Flagging shilling adds Sh1.1b to Safaricom’s debt servicing load

Safaricom Chief Finance Officer Dilip Pal. [Wilberforce Okwiri, Standard]

A weak shilling added Sh1.1 billion to Safaricom’s debt servicing burden in the six months to September this year, the telco has said.

The new development highlights the impact of foreign currency borrowing to finance the company’s planned entry into Ethiopia.

Safaricom, which tapped $400 million (Sh44.94 billion) to support the payment of licence fees to Ethiopian authorities, says the weakening of the local currency led to the rise in finance costs.

Its finance costs - interest and other charges involved in repaying borrowed money - jumped 12.6 times from Sh236.3 million to Sh2.98 billion in the review period.

Safaricom Chief Finance Officer Dilip Pal said in a recent conference call with financial analysts to discuss the telco’s half-year earnings that currency losses accounted for Sh1.1 billion of the rise in finance cost, while the rest was as a result of increased borrowing.

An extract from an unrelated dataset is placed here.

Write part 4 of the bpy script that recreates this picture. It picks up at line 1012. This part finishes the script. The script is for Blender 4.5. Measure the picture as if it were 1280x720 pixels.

“In finance cost, there is around Sh1.1 billion as currency losses as part of this. The rest is an increase in interest cost because of the bridge loan that we have taken for funding Ethiopia,” he said.

The rise in finance costs came on the back of Safaricom tapping the Sh44.94 billion loan that sent its total borrowings to Sh76.9 billion - 5.2 times the Sh14.7 billion it borrowed in a similar period last year.

The foreign exchange losses came at a time when the shilling lost 1.04 units or 0.97 per cent to the dollar.

The local currency averaged 108.48 units to the dollar in the nine months to September 2021 compared to 107.44 in a similar period last year.

The shilling continues to be battered in the wake of the reopening of the economy and increased dollar demand from importers. It opened yesterday’s trading at another low of 112.38.

Safaricom said the $400 million was a one-year bridge loan but it now wants to term out the facility through a long-term debt arrangement so as to manage working capital and minimise currency risk for the dollar loan.

Mr Pal told the analysts he could not disclose the terms of the loan and the institution that financed it.

“We scanned the market and then we went ahead with the most competitive bid we got. It was on very competitive terms that we got the bridge loan,” he said.

“We deal with quite a few core banks, so we used one of them as a lead and then we had other banks participate.”

The telco plans to enter Ethiopia next year and break-even in the fourth year.

However, it is closely monitoring the ongoing civil unrest there, which is seen as a setback to economic reforms in the country that is home to about 112 million people.

Safaricom has had to evacuate staff from Ethiopia, who now work remotely, in what could delay its launch mid next year unless the security situation improves and the state of emergency is lifted.

The Ethiopian market had largely been closed to external investors, but the Abiy Ahmed government started relaxing the stance in 2019 through a new economic reform agenda with the support of the International Finance Corporation.